**EXERCISE INSTRUCTIONS:** Copy each line of the entries that contains the word "script".

--- Begin DATASET EXCERPTS ---

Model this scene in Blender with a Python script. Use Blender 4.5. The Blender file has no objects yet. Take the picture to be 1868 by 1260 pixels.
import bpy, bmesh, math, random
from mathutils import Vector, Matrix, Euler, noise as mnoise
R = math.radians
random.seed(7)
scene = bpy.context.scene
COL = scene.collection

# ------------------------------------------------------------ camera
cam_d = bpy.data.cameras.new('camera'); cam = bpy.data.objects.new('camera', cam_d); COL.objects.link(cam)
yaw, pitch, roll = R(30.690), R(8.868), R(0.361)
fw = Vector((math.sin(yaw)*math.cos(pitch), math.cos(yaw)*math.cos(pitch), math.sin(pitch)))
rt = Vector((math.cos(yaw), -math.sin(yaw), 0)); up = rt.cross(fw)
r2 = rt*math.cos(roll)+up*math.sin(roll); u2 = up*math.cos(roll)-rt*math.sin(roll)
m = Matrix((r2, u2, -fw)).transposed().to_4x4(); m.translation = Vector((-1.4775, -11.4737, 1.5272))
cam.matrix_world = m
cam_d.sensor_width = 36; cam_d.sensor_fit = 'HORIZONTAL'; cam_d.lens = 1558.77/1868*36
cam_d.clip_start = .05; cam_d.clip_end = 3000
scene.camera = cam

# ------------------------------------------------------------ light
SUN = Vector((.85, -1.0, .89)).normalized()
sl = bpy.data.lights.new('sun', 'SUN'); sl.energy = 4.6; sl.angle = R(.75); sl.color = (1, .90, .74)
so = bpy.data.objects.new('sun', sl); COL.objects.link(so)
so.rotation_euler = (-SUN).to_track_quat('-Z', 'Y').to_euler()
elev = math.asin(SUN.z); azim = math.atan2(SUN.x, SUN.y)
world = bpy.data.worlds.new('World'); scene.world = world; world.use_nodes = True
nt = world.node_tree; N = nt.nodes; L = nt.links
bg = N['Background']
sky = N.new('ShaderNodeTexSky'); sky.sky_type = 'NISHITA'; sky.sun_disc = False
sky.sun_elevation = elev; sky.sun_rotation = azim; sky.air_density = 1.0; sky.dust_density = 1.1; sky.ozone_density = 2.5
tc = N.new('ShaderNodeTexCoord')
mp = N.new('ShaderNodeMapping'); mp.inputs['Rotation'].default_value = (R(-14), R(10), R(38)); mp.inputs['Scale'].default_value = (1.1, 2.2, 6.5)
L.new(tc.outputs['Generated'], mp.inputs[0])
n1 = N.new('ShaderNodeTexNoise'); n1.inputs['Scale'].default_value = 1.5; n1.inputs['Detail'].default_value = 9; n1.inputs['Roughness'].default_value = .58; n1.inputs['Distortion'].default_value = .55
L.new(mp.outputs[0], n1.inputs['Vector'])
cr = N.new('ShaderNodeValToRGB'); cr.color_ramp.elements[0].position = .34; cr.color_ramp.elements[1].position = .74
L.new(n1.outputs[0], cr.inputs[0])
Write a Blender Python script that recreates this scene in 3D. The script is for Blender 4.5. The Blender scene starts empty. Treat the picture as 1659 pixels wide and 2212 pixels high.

--- End DATASET EXCERPTS ---

**THE RESULT:**
Model this scene in Blender with a Python script. Use Blender 4.5. The Blender file has no objects yet. Take the picture to be 1868 by 1260 pixels.
Write a Blender Python script that recreates this scene in 3D. The script is for Blender 4.5. The Blender scene starts empty. Treat the picture as 1659 pixels wide and 2212 pixels high.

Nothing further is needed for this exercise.